Academic Bank of Credits

 

Context:

 
  • The National Education Policy (NEP) 2020 has recommended a revamp of the higher education scene in India to make education more student-centric and multi-disciplinary.
  • A new initiative stemming from this desire is an ‘Academic Bank of Credits’ (ABC) in higher education idea, which was notified recently by the University Grants Commission (UGC) for implementation.
  • Theoretically, this idea can usher in positive disruption in the jaded higher education sector in the country. But, in reality, this disruption is more likely to usher in chaos.
 

Background:

 
  • The idea is very simple and appealing. Any undergraduate or postgraduate student can create an account in the ABC portal and store information of his/her completed courses (i.e., subjects/papers in old terminology) and grades obtained.
  • These grades are stored for a period of five years.
  • Thus, for example, if any student needs to get back to education after a break or has to relocate to another city, they can easily ‘carry’ forward their completed credits.
  • But that is not all. As multiple institutes are connected to the ABC portal, one can be formally enrolled in university ‘A’ but can choose to do some courses from university ‘B’, some more from university ‘C’ and so on and all of these would count towards the student’s degree.
  • In principle, I may be enrolled in a B.Sc. Physics course in a college in Mumbai but find that my college does not offer an elective course in nuclear physics.

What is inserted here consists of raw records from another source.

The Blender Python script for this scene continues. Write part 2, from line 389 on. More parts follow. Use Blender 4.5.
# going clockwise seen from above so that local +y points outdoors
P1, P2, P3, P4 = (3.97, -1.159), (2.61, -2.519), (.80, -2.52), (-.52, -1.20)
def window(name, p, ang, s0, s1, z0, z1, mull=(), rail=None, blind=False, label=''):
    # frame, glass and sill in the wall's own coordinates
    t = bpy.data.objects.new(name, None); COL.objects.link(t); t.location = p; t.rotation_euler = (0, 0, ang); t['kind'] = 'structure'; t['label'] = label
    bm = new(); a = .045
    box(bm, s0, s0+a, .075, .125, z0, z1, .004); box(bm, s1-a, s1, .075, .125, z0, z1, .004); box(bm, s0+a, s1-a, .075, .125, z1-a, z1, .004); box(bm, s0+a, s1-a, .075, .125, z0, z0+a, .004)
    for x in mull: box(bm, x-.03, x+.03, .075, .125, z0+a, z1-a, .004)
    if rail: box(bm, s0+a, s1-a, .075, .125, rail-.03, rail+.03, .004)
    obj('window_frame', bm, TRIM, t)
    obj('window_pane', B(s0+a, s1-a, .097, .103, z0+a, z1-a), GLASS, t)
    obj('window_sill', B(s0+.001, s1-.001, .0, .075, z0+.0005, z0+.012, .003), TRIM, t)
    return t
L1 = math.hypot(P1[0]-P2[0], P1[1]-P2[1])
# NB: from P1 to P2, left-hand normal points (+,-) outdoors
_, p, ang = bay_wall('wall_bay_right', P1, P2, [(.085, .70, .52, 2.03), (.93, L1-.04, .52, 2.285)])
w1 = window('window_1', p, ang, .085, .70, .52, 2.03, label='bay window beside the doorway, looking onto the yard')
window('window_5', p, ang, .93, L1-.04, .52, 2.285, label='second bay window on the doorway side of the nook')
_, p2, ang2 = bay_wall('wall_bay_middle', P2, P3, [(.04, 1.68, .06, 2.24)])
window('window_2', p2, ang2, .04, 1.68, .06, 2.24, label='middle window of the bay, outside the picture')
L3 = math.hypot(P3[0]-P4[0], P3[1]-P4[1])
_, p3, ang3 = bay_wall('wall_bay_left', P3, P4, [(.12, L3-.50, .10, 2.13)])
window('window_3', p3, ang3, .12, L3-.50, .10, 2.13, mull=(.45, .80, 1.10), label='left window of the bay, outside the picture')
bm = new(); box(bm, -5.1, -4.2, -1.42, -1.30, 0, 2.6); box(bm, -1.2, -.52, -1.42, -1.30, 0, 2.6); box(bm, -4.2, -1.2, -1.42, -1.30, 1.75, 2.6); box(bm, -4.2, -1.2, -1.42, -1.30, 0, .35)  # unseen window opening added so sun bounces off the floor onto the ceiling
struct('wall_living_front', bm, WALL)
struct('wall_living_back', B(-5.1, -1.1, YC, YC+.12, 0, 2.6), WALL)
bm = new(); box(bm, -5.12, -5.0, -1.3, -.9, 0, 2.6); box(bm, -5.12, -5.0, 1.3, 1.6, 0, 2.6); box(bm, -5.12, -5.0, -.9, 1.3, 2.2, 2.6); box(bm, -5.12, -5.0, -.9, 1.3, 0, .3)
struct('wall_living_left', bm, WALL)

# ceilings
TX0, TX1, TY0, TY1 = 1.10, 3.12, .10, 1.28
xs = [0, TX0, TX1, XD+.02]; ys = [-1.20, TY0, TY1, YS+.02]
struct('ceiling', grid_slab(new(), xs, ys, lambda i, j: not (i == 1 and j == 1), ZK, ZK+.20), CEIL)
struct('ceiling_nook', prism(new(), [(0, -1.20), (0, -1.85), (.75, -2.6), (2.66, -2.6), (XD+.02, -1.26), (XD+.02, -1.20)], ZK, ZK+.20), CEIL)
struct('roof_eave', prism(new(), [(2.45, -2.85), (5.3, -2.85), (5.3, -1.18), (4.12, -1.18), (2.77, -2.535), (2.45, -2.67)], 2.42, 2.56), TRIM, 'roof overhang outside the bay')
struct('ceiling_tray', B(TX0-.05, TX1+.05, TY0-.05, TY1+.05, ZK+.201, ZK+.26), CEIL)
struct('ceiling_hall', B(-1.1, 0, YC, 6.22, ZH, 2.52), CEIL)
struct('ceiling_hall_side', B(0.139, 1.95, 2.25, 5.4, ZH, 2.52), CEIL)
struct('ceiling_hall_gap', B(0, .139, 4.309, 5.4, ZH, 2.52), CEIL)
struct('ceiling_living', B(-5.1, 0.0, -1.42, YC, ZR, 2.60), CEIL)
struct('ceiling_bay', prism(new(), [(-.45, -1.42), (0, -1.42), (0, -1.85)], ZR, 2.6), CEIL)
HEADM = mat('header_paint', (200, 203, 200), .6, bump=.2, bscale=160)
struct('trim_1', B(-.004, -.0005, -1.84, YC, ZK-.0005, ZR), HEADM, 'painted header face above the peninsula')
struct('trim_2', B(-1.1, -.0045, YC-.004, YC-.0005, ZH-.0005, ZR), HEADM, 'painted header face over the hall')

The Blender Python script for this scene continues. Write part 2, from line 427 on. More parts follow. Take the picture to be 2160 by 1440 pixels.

This is no problem at all.
  • Thus, education will truly become flexible and interdisciplinary, without forcing any single institute to float an unmanageable number of courses.
  • Even if the student does not care about interdisciplinary electives, this flexibility will offer them a chance to enrol in a course and learn from teachers from some of the best institutes such as the Indian Institutes of Technology (IIT) or the Indian Institutes of Science Education and Research.
 
 

Issues:

  • However, there are a number of practical hurdles which could make this scheme unworkable.
  • First, let us assume that an IIT offers an elective course which is going to be taught by a fabulous teacher.
  • ABC regulations say that the institute should allow up to 20% supernumerary seats for students enrolling through the ABC scheme.
 
Other initiatives:
  • Massive Open Online Courses (MOOC) platforms such as SWAYAM and NPTEL are ‘supposedly designed’ for large enrolments.
  • So, let us assume that we work out some mechanism to direct all the overflow of requests at the individual institute level to these MOOC platforms. So far we have not found any evidence in the public domain that these MOOC platforms can provide a reliable assessment of learning achievement if there is massive enrolment for a course.
  • There would be some kind of assessment through Multiple Choice Question (MCQ)-based tests alright.
  • But we should remember that one of the metrics for success of these courses is student performance in the final assessment.
  • Thus, it would be in the interest of course coordinators to award scores liberally and paint a rosy picture.
  • This is not a hypothetical fear. Some reputed institutes have already put in place guidelines to ‘adjust’ the score obtained by the students in MOOCs before it is accepted in the institute’s records.